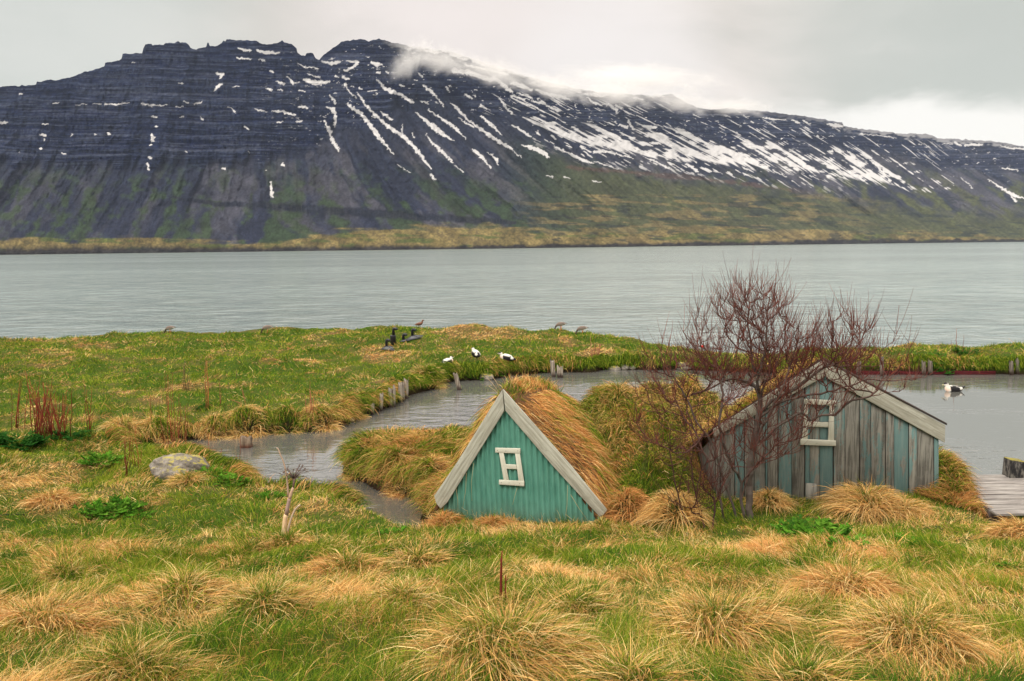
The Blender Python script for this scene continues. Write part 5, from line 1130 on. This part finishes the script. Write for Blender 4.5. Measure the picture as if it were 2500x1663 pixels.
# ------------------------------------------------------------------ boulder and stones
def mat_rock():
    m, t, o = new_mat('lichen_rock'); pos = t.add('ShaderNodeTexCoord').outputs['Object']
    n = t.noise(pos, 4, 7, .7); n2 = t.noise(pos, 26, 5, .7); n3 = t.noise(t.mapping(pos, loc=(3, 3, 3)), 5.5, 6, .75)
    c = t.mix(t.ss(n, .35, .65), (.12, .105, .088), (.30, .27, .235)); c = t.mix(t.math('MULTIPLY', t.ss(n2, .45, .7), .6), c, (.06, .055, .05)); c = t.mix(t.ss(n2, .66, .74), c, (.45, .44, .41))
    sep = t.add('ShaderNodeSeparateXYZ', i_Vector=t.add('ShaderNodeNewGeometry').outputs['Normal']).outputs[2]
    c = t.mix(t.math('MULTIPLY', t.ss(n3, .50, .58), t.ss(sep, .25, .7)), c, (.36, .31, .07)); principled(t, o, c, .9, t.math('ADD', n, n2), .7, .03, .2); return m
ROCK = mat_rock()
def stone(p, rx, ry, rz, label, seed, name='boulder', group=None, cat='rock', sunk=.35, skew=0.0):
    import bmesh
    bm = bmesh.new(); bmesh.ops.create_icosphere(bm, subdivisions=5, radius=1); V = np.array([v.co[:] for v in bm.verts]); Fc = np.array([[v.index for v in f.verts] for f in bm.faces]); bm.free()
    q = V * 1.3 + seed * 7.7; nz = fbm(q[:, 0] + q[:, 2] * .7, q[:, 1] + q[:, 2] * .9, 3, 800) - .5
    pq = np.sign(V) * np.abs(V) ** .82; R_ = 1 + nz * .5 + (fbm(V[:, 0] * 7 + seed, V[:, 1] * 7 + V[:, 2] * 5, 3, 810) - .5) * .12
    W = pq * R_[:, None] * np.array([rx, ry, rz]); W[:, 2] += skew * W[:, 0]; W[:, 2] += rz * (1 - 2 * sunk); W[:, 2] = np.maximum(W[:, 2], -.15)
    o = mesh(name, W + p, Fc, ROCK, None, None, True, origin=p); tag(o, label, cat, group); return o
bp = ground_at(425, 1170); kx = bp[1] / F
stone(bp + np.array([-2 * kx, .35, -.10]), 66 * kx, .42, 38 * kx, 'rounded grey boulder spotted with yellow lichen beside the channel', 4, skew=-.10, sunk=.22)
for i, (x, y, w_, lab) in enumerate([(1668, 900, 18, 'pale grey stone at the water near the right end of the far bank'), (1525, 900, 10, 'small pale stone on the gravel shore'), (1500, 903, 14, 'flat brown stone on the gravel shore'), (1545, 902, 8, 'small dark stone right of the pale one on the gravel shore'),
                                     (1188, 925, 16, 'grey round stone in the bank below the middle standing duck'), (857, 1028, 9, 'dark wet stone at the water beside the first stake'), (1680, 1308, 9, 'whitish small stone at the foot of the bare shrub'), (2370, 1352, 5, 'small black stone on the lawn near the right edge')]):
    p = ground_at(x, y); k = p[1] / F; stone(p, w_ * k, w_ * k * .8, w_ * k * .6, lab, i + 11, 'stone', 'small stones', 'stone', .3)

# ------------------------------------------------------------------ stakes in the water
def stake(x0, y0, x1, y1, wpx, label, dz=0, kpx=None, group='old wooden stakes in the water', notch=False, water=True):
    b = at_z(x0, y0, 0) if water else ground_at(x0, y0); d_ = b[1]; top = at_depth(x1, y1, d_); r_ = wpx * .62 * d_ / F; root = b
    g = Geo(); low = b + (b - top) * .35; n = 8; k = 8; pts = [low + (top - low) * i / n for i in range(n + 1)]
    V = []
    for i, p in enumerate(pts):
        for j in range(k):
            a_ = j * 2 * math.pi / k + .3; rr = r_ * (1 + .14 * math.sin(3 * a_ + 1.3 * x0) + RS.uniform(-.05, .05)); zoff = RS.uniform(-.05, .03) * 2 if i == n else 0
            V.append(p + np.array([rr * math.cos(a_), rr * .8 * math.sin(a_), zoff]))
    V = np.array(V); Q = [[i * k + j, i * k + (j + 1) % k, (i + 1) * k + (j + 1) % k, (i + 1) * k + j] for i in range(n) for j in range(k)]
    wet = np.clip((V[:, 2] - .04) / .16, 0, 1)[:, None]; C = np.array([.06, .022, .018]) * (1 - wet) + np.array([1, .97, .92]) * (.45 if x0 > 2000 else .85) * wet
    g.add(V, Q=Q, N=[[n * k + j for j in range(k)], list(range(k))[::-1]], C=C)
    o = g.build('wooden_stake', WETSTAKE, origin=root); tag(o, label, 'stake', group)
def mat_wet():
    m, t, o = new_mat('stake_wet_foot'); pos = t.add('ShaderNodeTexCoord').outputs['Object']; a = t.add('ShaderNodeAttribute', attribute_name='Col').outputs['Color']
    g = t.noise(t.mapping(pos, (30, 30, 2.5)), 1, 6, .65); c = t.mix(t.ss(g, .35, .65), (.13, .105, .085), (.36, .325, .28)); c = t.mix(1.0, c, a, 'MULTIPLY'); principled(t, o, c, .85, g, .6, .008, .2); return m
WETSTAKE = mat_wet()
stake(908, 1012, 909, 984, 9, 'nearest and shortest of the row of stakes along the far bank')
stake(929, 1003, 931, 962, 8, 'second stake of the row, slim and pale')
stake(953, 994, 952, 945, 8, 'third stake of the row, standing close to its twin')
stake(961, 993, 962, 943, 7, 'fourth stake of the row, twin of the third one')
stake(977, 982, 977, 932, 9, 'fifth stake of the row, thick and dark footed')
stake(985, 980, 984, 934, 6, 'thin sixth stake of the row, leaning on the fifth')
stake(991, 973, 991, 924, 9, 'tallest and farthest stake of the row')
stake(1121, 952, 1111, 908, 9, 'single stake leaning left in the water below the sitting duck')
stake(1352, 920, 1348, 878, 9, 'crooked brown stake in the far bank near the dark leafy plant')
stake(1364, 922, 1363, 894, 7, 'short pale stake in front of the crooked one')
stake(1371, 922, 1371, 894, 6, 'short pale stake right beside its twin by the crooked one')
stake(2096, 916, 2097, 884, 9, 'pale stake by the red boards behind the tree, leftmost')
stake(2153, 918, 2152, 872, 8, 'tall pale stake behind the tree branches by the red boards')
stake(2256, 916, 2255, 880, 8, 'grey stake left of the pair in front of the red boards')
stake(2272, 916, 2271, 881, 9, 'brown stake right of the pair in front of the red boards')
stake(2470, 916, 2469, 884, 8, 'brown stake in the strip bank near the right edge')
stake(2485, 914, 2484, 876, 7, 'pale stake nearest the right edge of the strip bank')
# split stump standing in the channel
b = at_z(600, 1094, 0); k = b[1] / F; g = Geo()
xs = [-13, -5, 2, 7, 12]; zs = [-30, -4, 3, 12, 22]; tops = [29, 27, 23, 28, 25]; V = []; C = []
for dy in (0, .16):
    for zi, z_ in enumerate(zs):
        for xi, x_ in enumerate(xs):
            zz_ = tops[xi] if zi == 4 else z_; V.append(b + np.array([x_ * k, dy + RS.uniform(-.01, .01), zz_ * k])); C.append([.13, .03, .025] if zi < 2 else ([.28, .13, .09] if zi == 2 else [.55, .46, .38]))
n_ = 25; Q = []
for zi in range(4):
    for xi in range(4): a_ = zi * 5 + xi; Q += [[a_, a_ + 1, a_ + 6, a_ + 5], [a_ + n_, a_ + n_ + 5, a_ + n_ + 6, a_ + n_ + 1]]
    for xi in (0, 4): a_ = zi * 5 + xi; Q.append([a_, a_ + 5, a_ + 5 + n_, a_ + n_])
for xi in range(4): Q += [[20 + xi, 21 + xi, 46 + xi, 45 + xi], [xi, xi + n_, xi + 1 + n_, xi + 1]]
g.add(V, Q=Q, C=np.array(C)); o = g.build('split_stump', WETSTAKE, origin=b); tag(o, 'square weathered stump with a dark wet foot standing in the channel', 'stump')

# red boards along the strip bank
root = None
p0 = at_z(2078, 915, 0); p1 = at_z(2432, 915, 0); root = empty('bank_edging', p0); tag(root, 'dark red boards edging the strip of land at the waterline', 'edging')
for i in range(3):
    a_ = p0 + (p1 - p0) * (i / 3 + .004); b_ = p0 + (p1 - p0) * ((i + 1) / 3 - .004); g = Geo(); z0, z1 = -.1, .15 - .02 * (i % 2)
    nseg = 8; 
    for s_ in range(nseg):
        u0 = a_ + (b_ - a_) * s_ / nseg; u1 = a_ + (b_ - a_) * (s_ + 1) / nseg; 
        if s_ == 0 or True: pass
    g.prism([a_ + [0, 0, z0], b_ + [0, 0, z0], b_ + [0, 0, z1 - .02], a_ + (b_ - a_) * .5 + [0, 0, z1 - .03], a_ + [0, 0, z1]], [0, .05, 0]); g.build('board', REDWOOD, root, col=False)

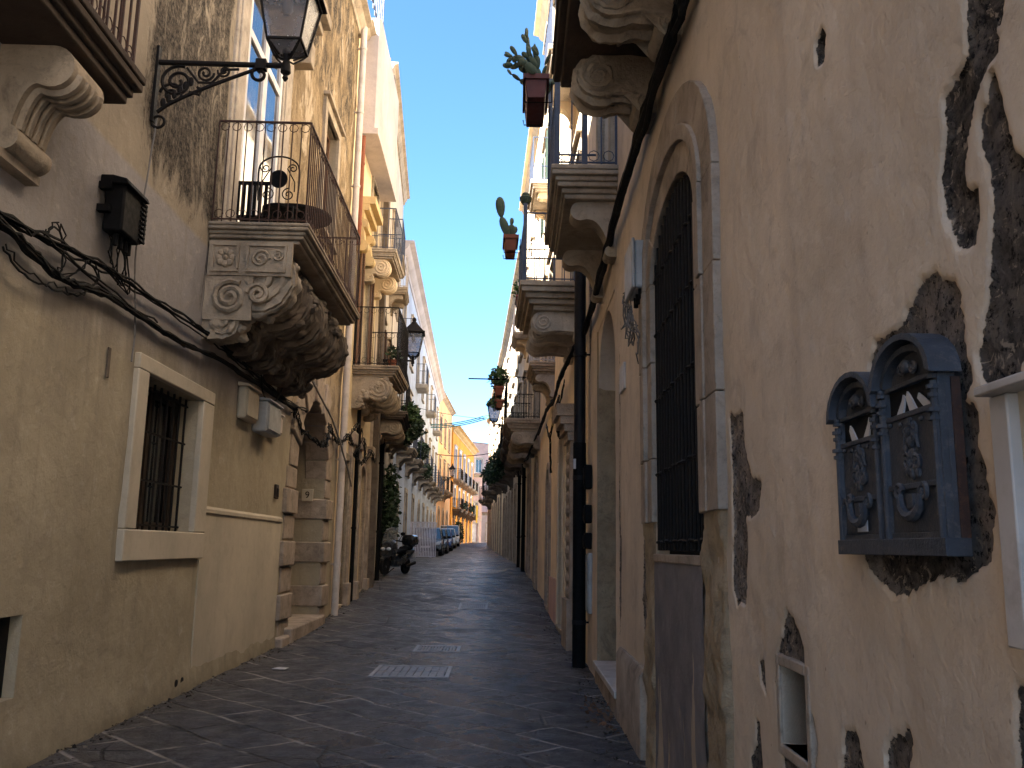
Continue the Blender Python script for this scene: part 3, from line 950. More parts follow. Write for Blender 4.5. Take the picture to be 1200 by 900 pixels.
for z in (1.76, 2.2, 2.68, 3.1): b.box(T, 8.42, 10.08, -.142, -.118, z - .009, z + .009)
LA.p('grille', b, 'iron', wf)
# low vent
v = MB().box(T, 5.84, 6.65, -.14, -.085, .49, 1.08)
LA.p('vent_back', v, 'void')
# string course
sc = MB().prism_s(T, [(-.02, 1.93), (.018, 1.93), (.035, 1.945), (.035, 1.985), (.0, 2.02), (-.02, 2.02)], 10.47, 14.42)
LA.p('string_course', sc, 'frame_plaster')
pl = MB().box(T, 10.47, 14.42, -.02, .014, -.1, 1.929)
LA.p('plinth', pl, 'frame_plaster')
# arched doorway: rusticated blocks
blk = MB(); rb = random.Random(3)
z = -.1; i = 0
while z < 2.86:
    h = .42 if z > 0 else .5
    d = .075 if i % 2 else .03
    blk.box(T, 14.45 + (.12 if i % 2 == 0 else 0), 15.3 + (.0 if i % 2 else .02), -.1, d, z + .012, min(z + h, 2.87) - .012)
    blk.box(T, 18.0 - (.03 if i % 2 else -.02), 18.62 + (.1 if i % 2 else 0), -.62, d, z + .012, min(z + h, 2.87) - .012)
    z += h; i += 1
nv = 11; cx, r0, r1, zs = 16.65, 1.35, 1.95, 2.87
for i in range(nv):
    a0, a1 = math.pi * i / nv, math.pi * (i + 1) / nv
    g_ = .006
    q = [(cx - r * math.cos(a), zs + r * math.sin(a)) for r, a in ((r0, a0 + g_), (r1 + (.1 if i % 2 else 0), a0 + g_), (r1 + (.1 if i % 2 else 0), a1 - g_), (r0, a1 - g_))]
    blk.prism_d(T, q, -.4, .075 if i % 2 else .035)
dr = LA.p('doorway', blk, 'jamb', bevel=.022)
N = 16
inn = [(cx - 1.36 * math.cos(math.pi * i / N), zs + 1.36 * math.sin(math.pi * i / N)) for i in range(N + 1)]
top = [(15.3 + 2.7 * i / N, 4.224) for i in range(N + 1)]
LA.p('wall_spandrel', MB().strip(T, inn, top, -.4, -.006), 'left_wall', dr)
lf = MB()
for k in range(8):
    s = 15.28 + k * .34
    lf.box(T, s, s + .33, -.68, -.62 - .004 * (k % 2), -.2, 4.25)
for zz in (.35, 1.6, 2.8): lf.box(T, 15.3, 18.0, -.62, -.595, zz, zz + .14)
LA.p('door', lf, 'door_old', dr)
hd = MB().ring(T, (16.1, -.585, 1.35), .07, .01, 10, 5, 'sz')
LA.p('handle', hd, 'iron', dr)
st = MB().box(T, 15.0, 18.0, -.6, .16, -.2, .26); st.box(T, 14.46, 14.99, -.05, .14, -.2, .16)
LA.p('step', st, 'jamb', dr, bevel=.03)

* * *

> [SHORT PROBLEM]: List every line above that holds the word "pixels".

> [COMPLETED EXERCISE]:
The Blender Python script for this scene continues. Write part 5, from line 1130 on. This part finishes the script. Write for Blender 4.5. Measure the picture as if it were 2500x1663 pixels.
Continue the Blender Python script for this scene: part 3, from line 950. More parts follow. Write for Blender 4.5. Take the picture to be 1200 by 900 pixels.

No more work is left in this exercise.